While the dismissal of cultural Christianity means the painful unpicking of a religion that has formed the moral fabric of our culture for over 1,000 years, it is also a chance to investigate the claims of Christianity anew, and ask – why do we believe what we believe?
Society is no longer a place where people are respected for adopting institutional labels. The UK’s political polarisation on everything (not least, gender identity), suggests a belief that our convictions should emerge from the fire of personal and intellectual wrestling, and that the maxims we adopt should reflect what we truly believe within.
This is good news for Christians who want to spread the faith, because the gospel is not a teaching that can ever fade comfortably into social norms and niceties. The idea that, as created beings, not a single breath is owed to us, but God Himself took on flesh and died an excruciating death to bring us to eternal life, was as radical in Jesus’ day as it is in ours.
If the gospel is “the power of God that brings salvation to everyone who believes” (Romans 1), the loss of nominal Christianity is a chance to do away with any idea that Christianity equates ticking a box on a form, and reveal to the world why Jesus is worth giving up everything for.
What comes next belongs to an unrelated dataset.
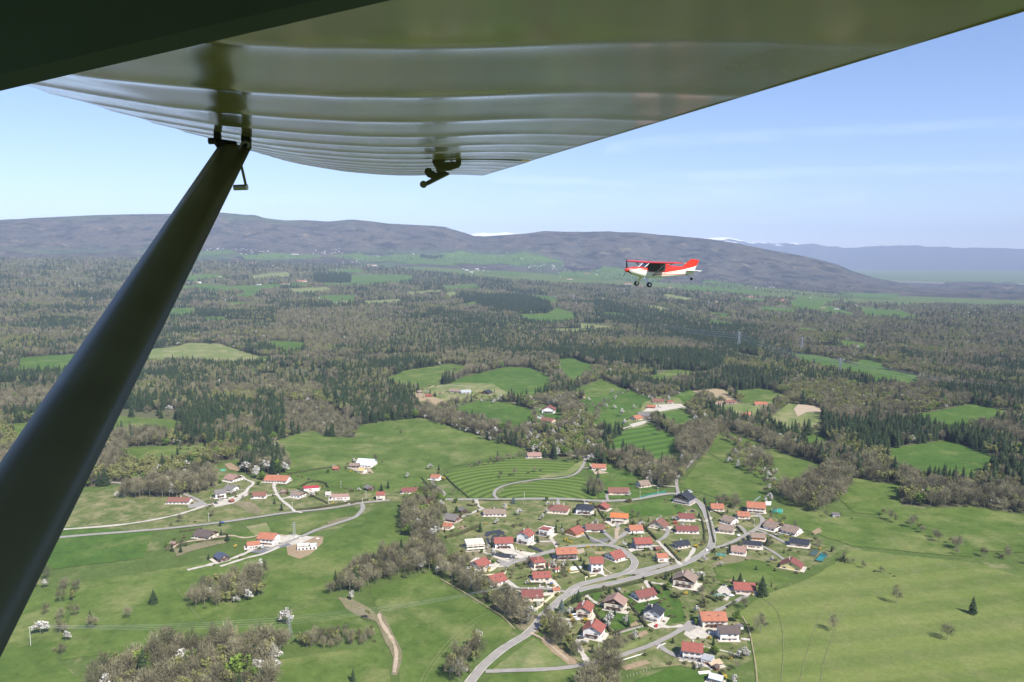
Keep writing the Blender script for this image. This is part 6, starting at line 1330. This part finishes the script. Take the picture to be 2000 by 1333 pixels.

While the results of the census show that nominal Christianity has dropped from 59.3% in 2011 to 46.2% in 2021, research also shows that the number of people practicing the faith remains largely unchanged. This can encourage us, as believers, to pray about and work on leading people to truly trust in Christ.
While today’s culture often sees the abandonment of Christianity (a belief system often equated with outdated and backwards thinking) as liberation from oppression, many of the freedoms we enjoy in our society exist only because of Christian ethics. Even the basic belief that all human beings are equal, regardless of race, gender or ethnicity, and should receive justice and fairness, was – according to historian Larry Siedentop - a radical notion inspired by Paul’s teaching on the fact that the sacrificial love of Jesus Christ exists for every single individual: Jew or Gentile, male or female, slave or free (Galatians 3:28), countering the Roman belief in the natural inequality of different people in society.
Former Liberal Democrat MP Tim Farron, in his new book A Mucky Business: Why Christians Should Get Involved in Politics, points out that while you can adopt these values and still not accept the Christian faith, the belief that human dignity – and therefore human rights – can be ascribed to the fact that we are made in the image of a perfect and all-powerful God, gives us an objective reason to trust in the truth of these maxims. As Tim writes, “if there is no God, then those values are just made-up fashions of the age. They are pleasant notions, but they have no call on anyone”. Without them, we have a dangerous relativism and no real reason behind our belief in freedom, kindness, progress and equality.